The Progeny of Teachers II: Philip Roth
04-22-2013“Like all great teachers, he personified the drama of transformation through talk.”
—Philip Roth
It may be the twinkle in the eye when a light flashes in the student’s mind, or the subtle rise of the head as insight hits, or a purposeful nod as veils of darkness flutter amidst a gust of comprehension. These moments are transformative for students. They also give meaning and hope to those who teach. However we make sense of the art and experience of teaching others, the student teacher connection is a noble and quintessentially human experience.
Philip Roth offers this paean to teachers in general and to his high school homeroom teacher Doctor Bob Lowenstein in particular: “The tang of the real permeated his talk. Like all great teachers, he personified the drama of transformation through talk.” Roth experienced the transformative impulse even though he never actually studied a particular subject with Doc Lowenstein. The future novelist learned neither French nor Proust from his mentor. Rather, in the persona of Lowenstein, Roth saw someone who opened a world. Lowenstein was “unassumingly in possession of a Ph.D., and what was recognizable even to a 12-year-old was that this was a formidable man who did not gladly suffer fools.” The true teachers are those with the force of authority—those whose courage and generosity transport us from out of our private concerns into the shared world of ideas and the common good. It is no accident that Hannah Arendt insists that educators study not teaching, but their subject matter—for the key to teaching is unassuming possession of authority, which results from mastery rather than skill.
I wrote awhile back about Leon Wieseltier’s swoon over teachers, part of his jeremiad against homeschooling and unschooling. We need such remembrances of the power of pedagogy ever more these days, especially as educators around the land are prostrating themselves before the coming age of online education. I have defended the use of online resources to achieve certain goals and as a useful tool in education. But let us not commit a sin against teachers and students alike by confusing the usefulness of online tools with the oxymoronic idea of online education.

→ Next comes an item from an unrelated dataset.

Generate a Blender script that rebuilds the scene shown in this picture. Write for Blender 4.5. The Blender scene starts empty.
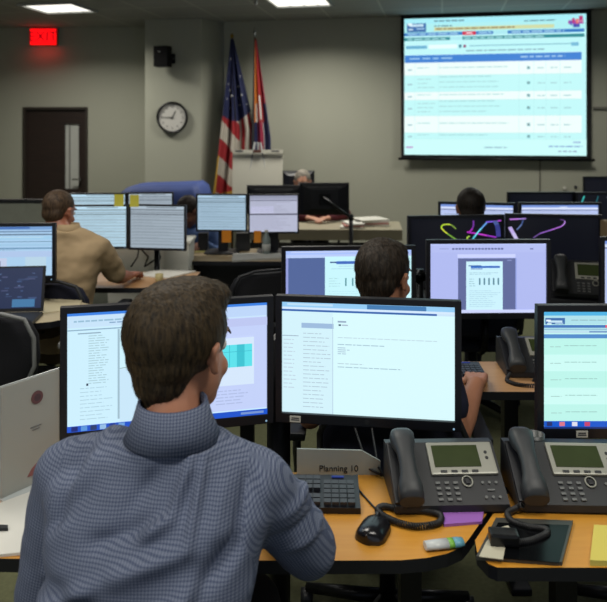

Roth’s eulogy was published in the Sunday New York Times. One of the advantages of perusing the Sunday paper in its endangered pulpish format is that Roth’s encomium straddles the top of two page above the jump from an essay by A.J. Jacobs on the advantages and disadvantages of online education. “I learned many fascinating things while taking a series of free online college courses,” Jacobs writes.
But the first thing I learned? When it comes to Massive Open Online Courses, like those offered by Coursera, Udacity and EdX, you can forget about the Socratic method. The professor is, in most cases, out of students’ reach, only slightly more accessible than the pope or Thomas Pynchon.

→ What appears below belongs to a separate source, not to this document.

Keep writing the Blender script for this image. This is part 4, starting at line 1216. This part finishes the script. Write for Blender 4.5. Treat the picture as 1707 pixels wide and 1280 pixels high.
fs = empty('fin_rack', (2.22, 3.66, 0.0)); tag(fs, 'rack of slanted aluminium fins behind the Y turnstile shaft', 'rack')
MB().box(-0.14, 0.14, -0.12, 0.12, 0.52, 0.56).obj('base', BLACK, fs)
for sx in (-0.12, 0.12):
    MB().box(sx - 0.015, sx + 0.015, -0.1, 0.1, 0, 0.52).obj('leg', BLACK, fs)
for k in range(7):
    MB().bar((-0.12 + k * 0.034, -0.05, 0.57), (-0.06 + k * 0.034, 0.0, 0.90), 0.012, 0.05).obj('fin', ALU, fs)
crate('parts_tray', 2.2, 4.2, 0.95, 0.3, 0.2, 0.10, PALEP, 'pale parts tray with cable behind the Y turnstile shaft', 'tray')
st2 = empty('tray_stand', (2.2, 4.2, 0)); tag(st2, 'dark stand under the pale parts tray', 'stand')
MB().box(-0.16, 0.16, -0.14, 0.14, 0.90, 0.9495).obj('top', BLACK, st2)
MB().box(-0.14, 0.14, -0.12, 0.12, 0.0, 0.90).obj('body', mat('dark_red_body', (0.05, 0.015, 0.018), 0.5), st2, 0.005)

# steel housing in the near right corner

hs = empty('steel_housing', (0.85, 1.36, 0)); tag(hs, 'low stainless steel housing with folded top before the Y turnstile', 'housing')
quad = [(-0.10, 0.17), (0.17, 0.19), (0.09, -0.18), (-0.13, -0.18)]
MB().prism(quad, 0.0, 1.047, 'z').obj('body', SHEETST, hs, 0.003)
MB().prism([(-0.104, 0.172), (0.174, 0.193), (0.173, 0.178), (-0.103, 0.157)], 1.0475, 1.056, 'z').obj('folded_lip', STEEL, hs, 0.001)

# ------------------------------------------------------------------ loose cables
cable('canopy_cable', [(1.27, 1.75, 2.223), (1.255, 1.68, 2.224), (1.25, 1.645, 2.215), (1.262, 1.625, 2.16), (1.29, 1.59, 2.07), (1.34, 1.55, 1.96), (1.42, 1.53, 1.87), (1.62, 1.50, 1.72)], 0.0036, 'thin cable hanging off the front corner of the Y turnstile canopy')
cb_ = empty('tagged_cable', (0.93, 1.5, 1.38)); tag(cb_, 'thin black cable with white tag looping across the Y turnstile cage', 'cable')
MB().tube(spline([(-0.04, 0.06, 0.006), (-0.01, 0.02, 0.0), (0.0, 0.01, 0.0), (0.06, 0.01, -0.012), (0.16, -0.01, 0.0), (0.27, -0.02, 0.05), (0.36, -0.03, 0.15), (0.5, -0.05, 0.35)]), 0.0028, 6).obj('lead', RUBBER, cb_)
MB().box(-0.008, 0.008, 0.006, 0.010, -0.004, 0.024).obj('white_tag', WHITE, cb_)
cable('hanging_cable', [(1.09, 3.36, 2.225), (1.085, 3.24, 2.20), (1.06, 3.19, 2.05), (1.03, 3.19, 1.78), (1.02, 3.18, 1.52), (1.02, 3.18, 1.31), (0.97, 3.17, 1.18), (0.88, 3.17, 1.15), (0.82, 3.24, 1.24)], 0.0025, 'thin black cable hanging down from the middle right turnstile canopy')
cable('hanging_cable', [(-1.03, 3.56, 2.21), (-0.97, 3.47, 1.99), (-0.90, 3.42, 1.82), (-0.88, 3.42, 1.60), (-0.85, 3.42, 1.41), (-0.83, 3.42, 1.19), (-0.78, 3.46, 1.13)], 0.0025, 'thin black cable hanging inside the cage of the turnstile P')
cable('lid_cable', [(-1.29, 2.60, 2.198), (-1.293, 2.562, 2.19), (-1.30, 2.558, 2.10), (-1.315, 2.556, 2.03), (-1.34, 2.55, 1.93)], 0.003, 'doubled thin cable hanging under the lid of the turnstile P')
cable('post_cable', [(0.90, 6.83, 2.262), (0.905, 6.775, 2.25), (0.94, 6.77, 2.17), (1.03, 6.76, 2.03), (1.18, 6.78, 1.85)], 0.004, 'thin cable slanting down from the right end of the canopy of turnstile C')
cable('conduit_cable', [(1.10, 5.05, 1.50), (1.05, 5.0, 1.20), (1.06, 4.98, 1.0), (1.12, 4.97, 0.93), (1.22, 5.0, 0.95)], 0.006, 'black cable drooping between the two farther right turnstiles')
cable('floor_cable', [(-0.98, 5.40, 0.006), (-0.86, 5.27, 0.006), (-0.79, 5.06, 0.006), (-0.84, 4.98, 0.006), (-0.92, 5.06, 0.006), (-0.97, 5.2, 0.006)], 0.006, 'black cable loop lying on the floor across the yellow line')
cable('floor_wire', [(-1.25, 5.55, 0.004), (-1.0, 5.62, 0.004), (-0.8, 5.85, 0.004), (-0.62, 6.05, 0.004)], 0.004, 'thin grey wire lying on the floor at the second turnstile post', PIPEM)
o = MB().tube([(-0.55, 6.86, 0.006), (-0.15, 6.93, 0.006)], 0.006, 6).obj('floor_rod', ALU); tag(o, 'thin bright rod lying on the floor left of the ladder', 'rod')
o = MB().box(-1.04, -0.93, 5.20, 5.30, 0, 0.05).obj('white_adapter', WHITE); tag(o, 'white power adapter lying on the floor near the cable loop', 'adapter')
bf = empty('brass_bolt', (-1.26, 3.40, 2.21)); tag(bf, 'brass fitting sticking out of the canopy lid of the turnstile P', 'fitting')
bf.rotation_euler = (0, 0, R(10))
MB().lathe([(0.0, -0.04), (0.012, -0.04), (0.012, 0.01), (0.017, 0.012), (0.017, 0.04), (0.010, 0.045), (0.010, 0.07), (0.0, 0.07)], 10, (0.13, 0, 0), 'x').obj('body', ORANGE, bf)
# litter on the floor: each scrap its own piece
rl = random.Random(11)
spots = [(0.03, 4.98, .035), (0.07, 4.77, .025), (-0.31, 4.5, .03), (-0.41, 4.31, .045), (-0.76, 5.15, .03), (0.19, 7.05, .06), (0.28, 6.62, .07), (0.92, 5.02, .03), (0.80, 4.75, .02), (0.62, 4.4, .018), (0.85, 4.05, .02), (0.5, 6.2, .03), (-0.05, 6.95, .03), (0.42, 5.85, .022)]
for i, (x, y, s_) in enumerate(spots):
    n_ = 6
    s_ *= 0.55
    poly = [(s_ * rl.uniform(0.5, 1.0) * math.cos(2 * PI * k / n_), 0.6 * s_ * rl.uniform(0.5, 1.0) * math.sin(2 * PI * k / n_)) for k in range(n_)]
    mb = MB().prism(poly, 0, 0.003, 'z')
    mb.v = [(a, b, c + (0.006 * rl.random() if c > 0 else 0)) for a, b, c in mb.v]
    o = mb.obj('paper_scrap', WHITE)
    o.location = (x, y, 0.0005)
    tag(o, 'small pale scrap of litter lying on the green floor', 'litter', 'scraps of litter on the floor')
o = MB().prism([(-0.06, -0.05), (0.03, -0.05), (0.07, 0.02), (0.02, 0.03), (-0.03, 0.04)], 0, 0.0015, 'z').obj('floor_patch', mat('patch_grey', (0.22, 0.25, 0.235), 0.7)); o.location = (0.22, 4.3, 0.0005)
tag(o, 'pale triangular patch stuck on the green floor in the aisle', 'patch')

Many defenders of physical on-site college education will take solace from Jacob’s essay. That would be a mistake, at least in part. And this is not only because MOOCs will get better.

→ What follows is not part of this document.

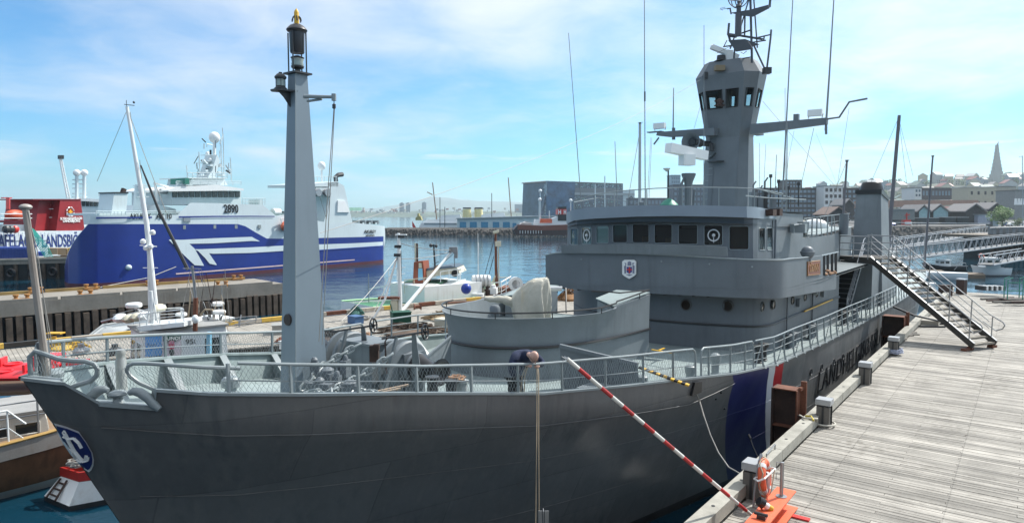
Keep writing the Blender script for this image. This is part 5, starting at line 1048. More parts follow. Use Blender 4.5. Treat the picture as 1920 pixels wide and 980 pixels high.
# gangway stairs
def gangway():
 n0=Vector((W(32.95,-1.68,QZ)));n1=Vector((W(34.35,-.92,QZ)));up=Vector((0,0,1))
 wv=(n1-n0);w=wv.length;wv.normalize();dirv=Vector((wv.y,-wv.x,0));
 tgt=W(35.5,-5.5,0)-W(33.6,-1.3,0)
 if dirv.dot(tgt)<0:dirv=-dirv
 run,rise=4.75,3.42;M=Matrix(((wv.x,dirv.x,0,n0.x),(wv.y,dirv.y,0,n0.y),(0,0,1,QZ),(0,0,0,1)))
 g=thing('gangway_stairs',None,'galvanised gangway stairs rising from the planks to the deck of the grey ship','gangway',M=M)
 w=1.45
 for x in(0,w):
  b=MB(M);b.extr([(x-.03,.0,.10),(x-.03,-.1,.3),(x-.03,run,rise+.12),(x-.03,run+.15,rise-.1),(x-.03,run,rise-.15)],(.06,0,0));b.build('stringer',mat('stringer_dark',(.07,.065,.06),.5,metal=.3,var=.3),g)
  b=MB(M);b.bar((x,-.08,.33),(x,run,rise+.15),.09,.02,up=(0,0,1));b.build('stringer_flange',galv,g)
 n=17
 for i in range(n):
  f=(i+.35)/n;b=MB(M);y=run*f;z=rise*f+.18;b.box((w/2,y,z),(w-.07,.24,.04));b.box((w/2,y-.12,z-.02),(w-.07,.015,.07));b.build('tread',mat('tread_steel',(.22,.2,.17),.6,metal=.3,var=.35),g)
 for x in(0,w):
  for h,r in((.98,.026),(.68,.018),(.4,.018)):
   b=MB(M);A=Vector((x,.25,.3+h+.1));B=Vector((x,run,rise+.1+h));pts=[A,B]
   if h>.9:pts=[Vector((x,-.05,.75)),Vector((x,-.28,.85)),Vector((x,-.36,1.0)),Vector((x,-.28,1.12)),A,B]
   b.tube(pts,r,8);b.build('handrail',galv,g)
  b=MB(M);b.tube([(x,-.05,.72),(x,.5,1.05)],.022,8);b.build('handrail',galv,g)
  for f in(.02,.2,.4,.6,.8,.99):
   y=run*f+.05;z=rise*f+.2;b=MB(M);b.tube([(x,y,z),(x,y-.02,z+1.02)],.024,8);b.build('baluster',galv,g)
 b=MB(M);b.box((w/2+.2,run+.85,rise+.05),(w+.5,1.7,.08));b.extr([(0,run,rise-.2),(0,run+1.7,rise-.1),(0,run+1.7,rise+.02),(0,run,rise+.06)],(.05,0,0));b.build('platform',mat('stringer_dark',(.07,.065,.06)),g)
 for x,ys in((-.05,(run+.1,run+.9,run+1.65)),(w+.45,(run+.1,run+.9,run+1.65))):
  for y in ys:b=MB(M);b.tube([(x,y,rise),(x,y,rise+1.05)],.024,8);b.build('baluster',galv,g)
  for h in(1.05,.72,.4):b=MB(M);b.tube([(x,run+.05,rise+h),(x,run+1.7,rise+h)],.022,8);b.build('handrail',galv,g)
 for x in(.05,w-.05):b=MB(M);b.lathe((x-.06,.1,.1),[(.1,0),(.1,.12)],14,axis=(1,0,0));b.build('roller',rustm,g)
 b=MB(M);b.box((-.15,.15,.05),(.35,.2,.1));b.box((w+.1,.15,.05),(.35,.2,.1));b.build('chock',rustm,g)
 for x in(w+.5,w+1.2,w+2.0):b=MB(M);b.tube([(x,run-.2,rise-.2),(x,run-.2,rise+1.0)],.022,8);b.build('baluster',galv,g)
gangway()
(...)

The importance of Jacob’s critique of online teaching is that it applies equally to the vast majority of reality-based college courses in the United States, courses in which 100s and even 1,000s of students sit faceless in large lecture halls taking notes before a professor with whom they will never speak. The reason that MOOCs are causing such excitement is not that they offer the potential for a great or even a good education. Rather, MOOCs promise to provide the same poor educational experience currently offered at large universities around the country for a fraction of the cost in time and money.
Massive Open Online Courses will improve. There will be more and less expensive varieties. Some courses will offer well-staffed online forums with barely-paid facilitators—the sad future for the vast majority of those now pursuing Ph.Ds. These courses will replace the large lectures that now dominate the curriculum at universities around the country—this is already happening. The best universities will adapt, accepting MOOC credit and using this an opportunity to allow students to graduate more quickly and to pursue more advanced and more personalized work in smaller classes with professors more adept at teaching inspiration than in conveying knowledge. Most will gradually cease to be universities and morph into glorified brands offering accredited degrees that certify graduates as employable.
In short, for those of us who care deeply about teaching, MOOCs should be welcomed. By highlighting the gulf between the transmission of knowledge and education, MOOCs may, and should, return the luster to the calling of teaching. We are poised for a renaissance in teaching, one that will reemphasize the gulf between certification and transformation.